Could be a busy season for disasters – La Niña is here
JOHANNESBURG, 8 July 2010 (IRIN): The La Niña phenomenon has officially arrived and disaster response teams around the world might need to brace themselves for heavier monsoons, bigger and more frequent hurricanes, and angrier cyclones.
– There is global consensus that we are at the beginning of a La Niña, but we cannot pronounce the intensity of the event yet – we have to wait for it to evolve, said Rupa Kumar Kolli, Chief of the World Climate Applications and Services Division at the World Meteorological Organization (WMO).
La Niña is characterised by unusually cold ocean temperatures in the eastern equatorial Pacific Ocean; El Niño is characterised by high temperatures, the US government’s National Aeronautics and Space Administration says on its website.
The colder-than-normal ocean temperatures prevent rain-producing clouds from forming over the eastern equatorial Pacific region, including the open ocean south of Mexico and Central America, but enhance rainfall over the western equatorial Pacific region of Indonesia, Malaysia and northern Australia.

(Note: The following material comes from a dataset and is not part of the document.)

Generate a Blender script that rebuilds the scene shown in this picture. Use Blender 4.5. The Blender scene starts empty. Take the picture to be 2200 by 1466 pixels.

This in turn affects the jet streams, or strong wind-flows, in the upper levels of the atmosphere and the behaviour of storms outside of the tropics in both the northern and southern hemispheres. In short, La Niña is a global phenomenon.
The National Hurricane Centre at the US government’s National Oceanic and Atmospheric Administration (NOAA) has been expecting a La Niña to occur. By May 2010 NOAA predicted a 70 percent chance that there would be 14 to 23 named storms, with wind speeds of more than 62 km per hour.
This is far more than the average of 11 named storms during the hurricane season in the Atlantic region, which began in June.
The first hurricane of the season, Alex, hit Mexico on 30 June. NOAA said it was the first hurricane to be recorded in June in the Atlantic Basin since 1995, and the strongest in that month since 1966.
On the Caribbean side of Central America, La Niña is bad news for vulnerable islands such as Haiti, which is still recovering from the earthquake that struck it in January 2010.